The messages of protest and anti-establishment expounded by Bob Marley and other singers in the era of the ‘70S, resounded with special effect when Samuels was a teen growing up.

“I fell in love with reggae because it was protest music. We were children of the ‘70s. The black power movement, the pro-Rasta feelings that we had about the victimisation of Rastas; as a teenager, I found that reggae spoke to that,” he told The Gleaner during a recent interview.

But, as Samuels recalled, that was also a time when attempts were made to diminish the sound of reggae music and curtail the progressiveness of its musicians.

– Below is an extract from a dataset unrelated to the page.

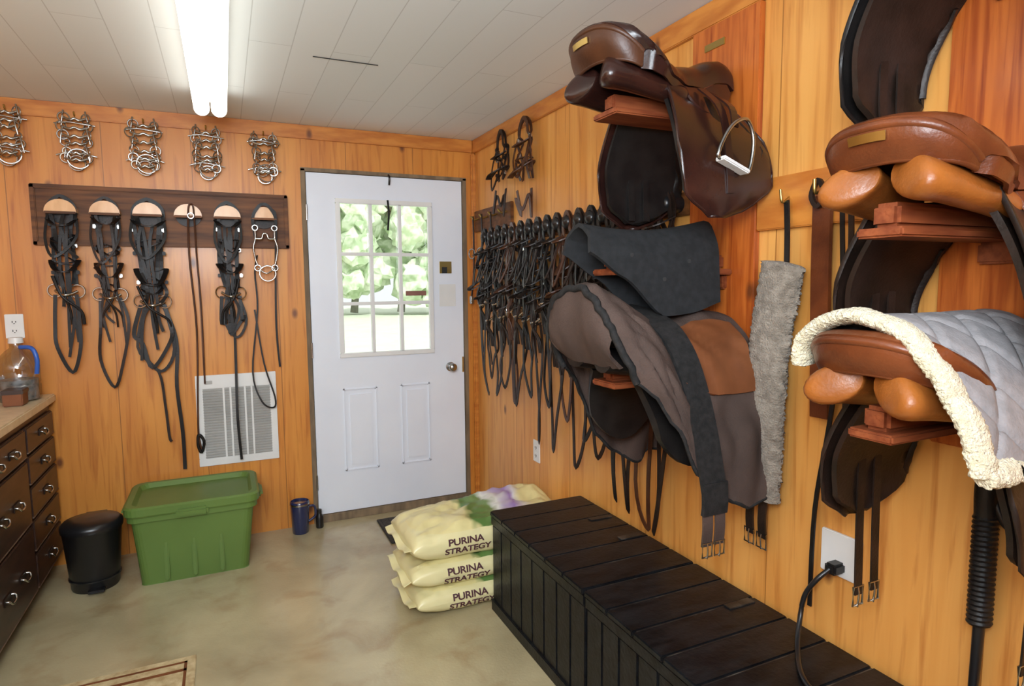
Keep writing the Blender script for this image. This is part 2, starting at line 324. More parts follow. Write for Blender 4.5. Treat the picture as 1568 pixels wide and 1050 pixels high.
# ---------------------------------------------------------------- bridles
def bridle(b,o,lat,out,rng,Lc=.40,Lr=.75,w=.014,m=m_ld,sp=.05,dp=.05,rein=None,bitz=True,mess=2,strands=0):
    o=V(o);lat=V(lat);out=V(out)
    P=lambda a,n,z:o+lat*a+out*n+V((0,0,z))
    r=lambda s:rng.uniform(-s,s)
    n0=dp*.4
    for k in range(2):
        q=sp*(1-.25*k); s2=.75 if strands else 1
        pts=[P(-q*.7*s2+r(.01),n0+r(.02),-Lc),P(-q*.9*s2+r(.012),n0+r(.03),-Lc*.7),P(-q*s2+r(.01),n0+r(.02),-Lc*.35),P(-q*.95,n0+k*.01,-.07),P(-q*.75,n0+k*.01,-.02),P(0,n0+k*.01,.012),P(q*.75,n0+k*.01,-.02),P(q*.95,n0+k*.01,-.07),P(q*s2+r(.01),n0+r(.02),-Lc*.35),P(q*.9*s2+r(.012),n0+r(.03),-Lc*.7),P(q*.7*s2+r(.01),n0+r(.02),-Lc)]
        b.sweep(pts,w,.004,m,out)
    z=-.09+r(.02); b.sweep([P(-sp*1.0,n0,z),P(-sp*.5,n0+dp*.9,z-.03),P(sp*.4,n0+dp,z-.035),P(sp*1.0,n0,z)],w*1.2,.005,m,(0,0,1))
    b.sweep([P(-sp*.9,n0,-.06),P(-sp*1.1,n0+dp*.8,-.2),P(-sp*.2+r(.02),n0+dp*1.3,-.31+r(.03)),P(sp*1.0,n0+dp*.7,-.19),P(sp*.9,n0,-.06)],w*.7,.004,m,out)
    z=-Lc*.72; b.sweep([P(-sp*.95,n0,z),P(-sp*.4,n0+dp*1.5,z-.05+r(.02)),P(sp*.5,n0+dp*1.4,z-.06+r(.02)),P(sp*.95,n0,z),P(sp*.3,n0-.3*dp,z-.01),P(-sp*.4,n0-.3*dp,z-.01)],w*1.4,.005,m,(0,0,1),closed=True)
    for sgn in (-1,1):
        for zz in (-Lc*.3,-Lc*.55,-Lc*.86): b.box(P(sgn*sp*.9+r(.006),n0+.006,zz),(.016,.016,.020),m_met if rng.random()<.35 else m,.003)
    if bitz:
        c1=P(-sp*.8,n0+.01,-Lc-.03);c2=P(sp*.75,n0+.012,-Lc-.035)
        nr=(out*.8+lat*r(.8)).normalized()
        b.ring(c1,.032,.004,m_met,nr); b.ring(c2,.032,.004,m_met,nr)
        mid=(c1+c2)/2+out*.03+V((0,0,-.02)); b.tube([c1,(c1+mid)/2+V((0,0,-.004)),mid,(c2+mid)/2+V((0,0,-.004)),c2],.007,m_met)
    rein=rein or [(-sp*.8,-Lc-.05),(-sp*1.1+r(.03),-Lc-.2),(-sp*.7+r(.03),-Lr*.85),(r(.03),-Lr),(sp*.8+r(.03),-Lr*.86),(sp*.9+r(.03),-Lc-.18),(sp*.7,-Lc-.05)]
    b.sweep([P(a,n0+.01+r(.015),z) for a,z in rein],w,.004,m,out)
    z=-Lc*.5+r(.05); b.sweep([P(-sp*.8,n0-.005,z),P(-sp*.2,n0+dp*.6,z-.025),P(sp*.8,n0+.02,z+.01),P(sp*.2,n0-dp*.3,z+.02)],w,.004,m,(0,0,1),closed=True)
    for k in range(mess):
        a=r(sp*.8); zz=-rng.uniform(.15,.9)*Lc; ln=rng.uniform(.08,.2)
        b.sweep([P(a,n0+.02,zz),P(a+r(.03),n0+.03+r(.015),zz-ln*.5),P(a+r(.04),n0+.02,zz-ln)],w*.9,.004,m,out)
        if k%2==0:
            zz=-rng.uniform(.35,1.05)*Lc; q=sp*rng.uniform(.4,.9)
            b.sweep([P(-q,n0,zz+r(.03)),P(r(.02),n0+dp*.9,zz-.03+r(.03)),P(q,n0+.01,zz+r(.03)),P(r(.02),n0-dp*.25,zz+.02)],w*.85,.005,m,(0,0,1),closed=True)
        a=r(sp); b.tube([P(a,n0+.02,-Lc*.9),P(a*.3,n0+.035,-Lc-.06),P(-a,n0+.02,-Lc-.13),P(-a*1.2,n0+.01,-Lc-.20)],w*.35,m)
    for k in range(strands):   # long strands inside the bundle
        a=r(sp*.5); b.sweep([P(a,n0+.03,-.12),P(a+r(.02),n0+.04,-Lc*.5),P(a*.4+r(.02),n0+.03,-Lc),P(a+r(.03),n0+.02,-Lc-.12),P(a+r(.04),n0+.015,-Lc-.12-rng.uniform(.05,.25))],w*.8,.004,m,out)
BK=((1,0,0),(0,-1,0))
rg=random.Random(3)
def bb_(x,**k):
    b=Bd(); bridle(b,(x,-.035,1.868),*BK,rg,mess=3,strands=3,**k); return b
b=bb_(HX[0],Lc=.42,Lr=.86,m=m_lb,sp=.060,w=.016); b.obj('bridle')
b=bb_(HX[1],Lc=.44,Lr=.95,m=m_ld,sp=.058,w=.014); b.obj('bridle')
b=bb_(HX[2],Lc=.48,Lr=.86,m=m_lb,sp=.072,w=.018)
b.sweep([(-1.87,-.06,1.36),(-1.90,-.05,1.12),(-1.82,-.05,.985),(-1.75,-.05,1.10),(-1.79,-.05,1.35)],.016,.004,m_lb,(0,-1,0))
b.sweep([(-1.86,-.04,1.38),(-1.92,-.04,1.12),(-1.83,-.045,.98),(-1.81,-.04,.8),(-1.80,-.04,.63),(-1.79,-.04,.6)],.013,.004,m_ld,(0,-1,0))
b.sweep([(-1.80,-.04,1.36),(-1.74,-.04,1.15),(-1.75,-.045,.9),(-1.735,-.04,.64),(-1.735,-.04,.44)],.018,.005,m_lb,(0,-1,0)); b.obj('bridle')
b=Bd(); b.tube([(-1.63,-.095,1.86),(-1.645,-.098,1.83),(-1.655,-.05,1.6),(-1.64,-.03,1.2),(-1.655,-.03,.8),(-1.66,-.03,.62),(-1.65,-.03,.54)],.005,m_lbr); b.tube([(-1.66,-.03,.62),(-1.635,-.03,.58),(-1.65,-.03,.52),(-1.665,-.03,.56)],.008,m_lb,closed=True)
b.tube([(-1.63,-.095,1.86),(-1.62,-.098,1.83),(-1.62,-.04,1.6),(-1.612,-.03,1.3),(-1.615,-.03,.9)],.0045,m_lbr); b.ring((-1.635,-.1,1.80),.014,.003,m_met,(0,1,0)); b.obj('lead_strap')
b=bb_(HX[4],Lc=.44,Lr=.70,m=m_lb,sp=.060,w=.018)
b.sweep([(-1.47,-.05,1.42),(-1.50,-.05,1.25),(-1.44,-.05,1.15),(-1.39,-.05,1.25),(-1.44,-.05,1.42)],.014,.004,m_ld,(0,-1,0))
b.sweep([(-1.45,-.05,1.3),(-1.455,-.04,1.0),(-1.46,-.055,.7),(-1.45,-.05,.46)],.014,.005,m_lb,(0,-1,0)); b.obj('bridle')
b=Bd()
# halter strap over the peg carrying a ported curb bit with curved shanks and rings
b.sweep([(-1.325,-.075,1.70),(-1.335,-.09,1.80),(-1.305,-.095,1.86),(-1.276,-.095,1.876),(-1.247,-.095,1.86),(-1.217,-.09,1.80),(-1.227,-.075,1.70)],.016,.004,m_lb,(0,-1,0))
for sg in (-1,1):
    x=-1.276+sg*.05
    b.tube([(x,-.085,1.735),(x,-.088,1.69),(x+sg*.012,-.088,1.64),(x+sg*.004,-.085,1.58),(x-sg*.006,-.085,1.545)],.005,m_met)
    b.ring((x,-.085,1.748),.014,.0035,m_met); b.ring((x-sg*.006,-.085,1.53),.016,.0035,m_met)
b.tube([(-1.326,-.088,1.69),(-1.295,-.09,1.69),(-1.285,-.09,1.715),(-1.267,-.09,1.715),(-1.257,-.09,1.69),(-1.226,-.088,1.69)],.006,m_met)
b.ring((-1.27,-.08,1.50),.042,.004,m_met); b.tube([(-1.32,-.08,1.53),(-1.276,-.09,1.50),(-1.23,-.08,1.53)],.004,m_met)
b.sweep([(-1.32,-.08,1.60),(-1.335,-.05,1.5),(-1.33,-.04,1.3),(-1.37,-.04,.95),(-1.33,-.05,.78),(-1.27,-.05,.74),(-1.26,-.05,.80),(-1.31,-.045,1.0),(-1.345,-.04,1.3)],.009,.004,m_lb,(0,-1,0))
b.sweep([(-1.235,-.09,1.85),(-1.215,-.09,1.80),(-1.225,-.05,1.55),(-1.235,-.04,1.2),(-1.225,-.04,.97)],.011,.004,m_lb,(0,-1,0)); b.obj('curb_bit_with_strap')
# bit sets
for i,x in enumerate((-2.40,-2.125,-1.831,-1.543,-1.258)):
    b=Bd(); rr=random.Random(10+i); zt=2.285-.005*i
    b.tube([(x,-.0,zt),(x,-.03,zt-.005),(x,-.045,zt+.012)],.004,m_brass)
    for k in range(6):
        zc=zt-.015-k*.04+rr.uniform(-.01,.01); dx=.035+.018*rr.random()+.012*(k==1); y=-.03-.012*(k%3)
        b.tube([(x-dx,y,zc),(x-dx*.4,y-.01,zc-.012),(x,y-.012,zc-.004),(x+dx*.4,y-.01,zc-.012),(x+dx,y,zc)],.0065,m_met)
        for sg in (-1,1):
            cx=x+sg*dx; b.ring((cx,y,zc),.019+.006*rr.random(),.0035,m_met,(.9*sg*rr.random(),1,0))
            if k%2==0: b.tube([(cx,y,zc+.035),(cx+sg*.006,y-.004,zc),(cx+sg*.012,y,zc-.04)],.0045,m_met)
    b.ring((x,-.04,zt-.235),.036,.004,m_met,(.1,1,0)); b.ring((x+.008,-.05,zt-.215),.047,.0035,m_met,(-.15,1,0)); b.ring((x-.01,-.03,zt-.20),.03,.003,m_met,(.3,1,0))
    b.tube([(x-.085,-.04,zt-.2),(x-.03,-.045,zt-.185),(x+.03,-.045,zt-.19),(x+.085,-.04,zt-.2)],.004,m_met)
    b.tube([(x-.085,-.04,zt-.05),(x-.03,-.045,zt-.04),(x+.03,-.045,zt-.045),(x+.085,-.04,zt-.05)],.004,m_met)
    b.obj('hanging_bits')
# vent
b=Bd(); X0,X1,Z0,Z1=-1.664,-1.249,.433,.942
for q in ((X0,X1,Z1-.075,Z1),(X0,X1,Z0,Z0+.042),(X0,X0+.035,Z0+.042,Z1-.075),(X1-.035,X1,Z0+.042,Z1-.075)): b.bb(q[0],q[1],-.012,-.001,q[2],q[3],m_wpl,.002)
b.bb(X0+.03,X1-.03,-.003,-.001,Z0+.03,Z1-.03,m_vent,0)
for i in range(26):
    z=Z0+.05+i*.0149; b.box(((X0+X1)/2,-.007,z),(X1-X0-.06,.010,.003),m_vent,0,Matrix.Rotation(.5,4,'X'))
for x in (-1.525,-1.49,-1.415,-1.38): b.bb(x-.005,x+.005,-.013,-.001,Z0+.04,Z1-.07,m_wpl,.001)
b.bb(X0+.045,X0+.085,-.014,-.01,Z1-.05,Z1-.03,m_vent,.002); b.obj('air_vent')
# outlets
def outlet(name,c,axis):
    b=Bd(); c=V(c)
    def bx(a,z,n,w,h,t,m,bev=.002):
        if axis=='y': b.box((c.x+a,c.y-n,c.z+z),(w,t,h),m,bev)
        else: b.box((c.x-n,c.y+a,c.z+z),(t,w,h),m,bev)
    bx(0,0,.003,.075,.118,.006,m_wpl)
    for s in (-1,1):
        bx(0,s*.02,.007,.034,.028,.003,m_wpl); bx(-.007,s*.022,.009,.003,.010,.002,m_dark,0); bx(.007,s*.022,.009,.003,.008,.002,m_dark,0); bx(0,s*.022-.009,.009,.005,.004,.002,m_dark,0)
    return b
outlet('o',(-2.44,0,1.245),'y').obj('electrical_outlet'); outlet('o',(0,-.87,.53),'x').obj('electrical_outlet')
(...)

“I come from a time when reggae music couldn’t be played on a Sunday and Bob Marley was seen by society, by uptown people, and even his own family, as a ‘dutty Rasta bwoy smoking ganja’,” he reminisced. “When you read Bob and Me [ : The Real Bob Marley Story, a book by Don Taylor], you see in it how he went to an uncle, or a cousin, who was a lawyer called Marley in Duke Street, possibly this very office, by my research. And when they asked what he was there for, he told them he was looking some money to help press some records. And when his relative heard that, the next him know dem called the police. He had to leave the office.”

The reason for this, Samuels noted, was simple, and he gets passionate talking about the “hypocrites” who viewed reggae artistes and Rastas “as the scum of the Jamaican society, until Bob Marley was accepted outside of Jamaica”.

He added: “And the hypocrites and parasites have now come to embrace him. And they are indeed parasites, because if you resent something, why are you now living off it? Why do you want it to be your brand? Bob Marley was rejected as a dutty Rasta boy when he was growing up. And that’s why some of his lyrics are so bitter.”

Samuels breaks out in song, crooning a line from Bob Marley and the Wailers’ We And Them.

Me nuh have no friend inna high society. That’s Bob Marley’s lines, but now he has so many hypocrite friends,” he said.